Top 5 Predictions for Meteor in 2016

This is because Meteor is no longer the opinionated framework it once was! Meteor=npm now.

Don’t worry, Blaze, livedata, etc. will be supported for a long time (no, I’m not affiliated with MDG, but I suspect they’re committed to providing backwards compatibility for a long time for all their big corporate clients). It just won’t be top choice for building large, scalable apps…

…which it never was, anyway! Meteor was always best for small apps used by a limited number of users, it was never meant for building the next Instagram or Facebook. (Whether you draw that line at 100, 1000… 100000 users, it depends on how much $ you want to spend on hardware/memory – and time optimizing your app).

So, while I get your nervousness about what’s going on, rest assured your project is built on fine technology, things are just changing very quickly, for everyone. I bet you will be better off upgrading an old Meteor app than upgrading an Angular 1.x app.

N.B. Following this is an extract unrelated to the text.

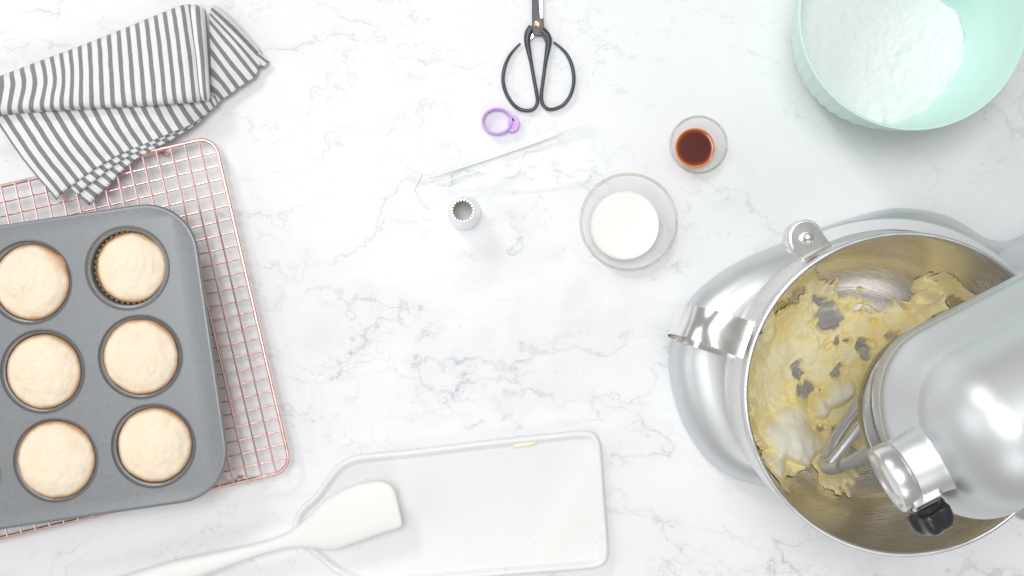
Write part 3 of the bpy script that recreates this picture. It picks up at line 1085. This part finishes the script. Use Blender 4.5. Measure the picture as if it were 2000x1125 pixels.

Working on the bleeding edge means sometimes you will get cut. I recommend being upfront about the state of Meteor before suggesting it as the main stack for a project, then you can deflect potential blame down the road when things change.

I have apps in Mongo too. The problem is that when the solution calls for a relational database and other frameworks offer better built in support.

There are many relational vs non-relational debates already. RethinkDB offers much better relational support than Mongo.

1 Like

@vonwao

I don’t have a ton of experience with RethinkDB (only 3 prod apps using it for ~6mo) but here’s my take:

TL;DR RethinkDB seems to be Mongo done right, plus realtime specific features. The entire architecture is based on a push philosophy rather than a request/response philosophy.


> I'm curious why you think Rethink is much superior to Mongo.
  • Joins between tables at the DB level (one of the first for noSQL DBs)
  • Changefeeds make realtime easy and more efficient
  • Easier for devops to maintain
  • Really nice ‘functional’ API shines with comples queries (mongo is nice too but complex queries are a mess)
  • Hindsight allows them to fix mistakes made by other noSQL databases
  • They run Jepson tests against each release while in development
  • The company seems to be very forward thinking while MongoDB… not so much

How do I know Rethink is not the “shiny new thing” that everyone is attaching to?

A lot of the hype probably probably is. However, it does solve a lot of problems well (mainly Realtime and joins).

I heard Rethink is working on a more granular oplog feature,

I haven’t heard this yet but their mechanism for realtime is using a ‘changefeed’ that watches queries. The entire database was designed around this in mind so that the DB knows at a very low level when a changefeed has changed. From what I hear it’s a lot more efficient. Unlike the raw oplog, this allows anyone to get realtime updates without the livequery system like Meteor. You just need some kind of pubsub to send results to a client.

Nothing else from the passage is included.